Mereka sangat berdisiplin dalam bekerja dan juga pekerja keras, bahkan hak cuti merekapun jarang digunakan karena dianggap kemalasan dan akan dinilai jelek oleh atasan mereka, bahkan jika salah satu karyawan cuti akan mendapatkan gunjingan dan menjadi sindiran bagi rekan-rekan kerja mereka. Sebab itu banyak karyawan enggan cuti.
Berdasarkan data yang dirilis pemerintah Jepang, para pekerja hanya mengambil 52,4% cuti tahunan yang menjadi hak mereka pada 2018.
Alasan utamanya adalah rasa bersalah sebagai hasil dari tekanan dan ekspektasi pada masyarakat yang 'gila kerja'. Setiap tahun, seorang pekerja rata-rata punya puluhan hari cuti yang menumpuk.
Budaya kerja berjam-jam dan melampaui jam kerja di Jepang telah meningkatkan angka karoshi dan angka bunuh diri karena stress dari tempat bekerja.
Pada tahun 2015, Departemen Kesehatan, Perburuhan, dan Kesejahteraan Jepang mengungkapkan jumlah kematian yang diakibatkan Karoshi di Jepang mencapai 1456 kasus dalam kurun 1 tahun. Hasil investigasi Pemerintah Jepang pada tahun 2016 menyatakan jika 12 persen staf di Perusahaan Jepang bekerja lebih dari 100 jam per bulan.

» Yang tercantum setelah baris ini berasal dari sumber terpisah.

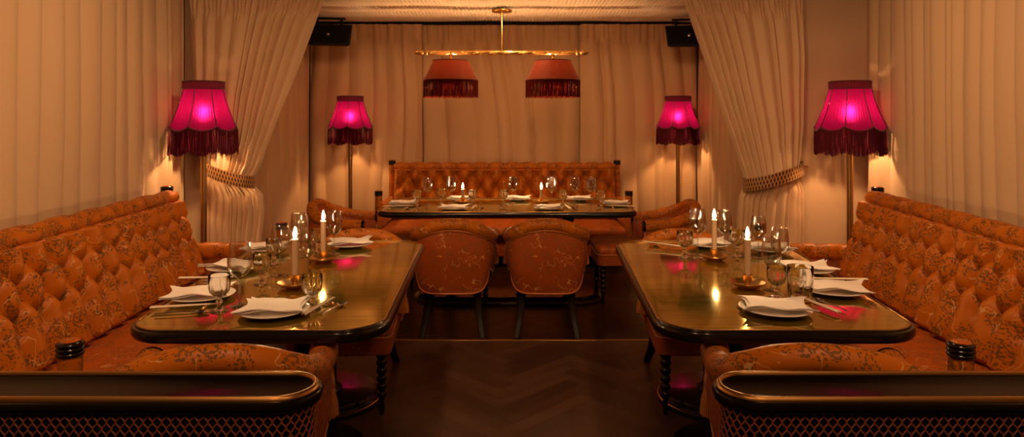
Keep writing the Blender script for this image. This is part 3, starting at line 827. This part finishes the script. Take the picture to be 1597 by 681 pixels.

Melihat etos kerja Jepang tersebut membuat pemerintah Jepang berusaha memperbaikinya dengan istilah hataraki-kata kaikaku. UU tersebut mengamandemen delapan undang-undang pokok tenaga kerja, mulai dari pembatasan jam kerja, fleksibilitas bekerja, hingga kewajiban bagi karyawan untuk mengalokasikan lima hari libur dan pembatasan sisa jumlah cuti sebanyak 10 hari.
Bekerja itu untuk hidup, bukan hidup untuk bekerja karena ada hal-hal lain yang berharga dalam hidup.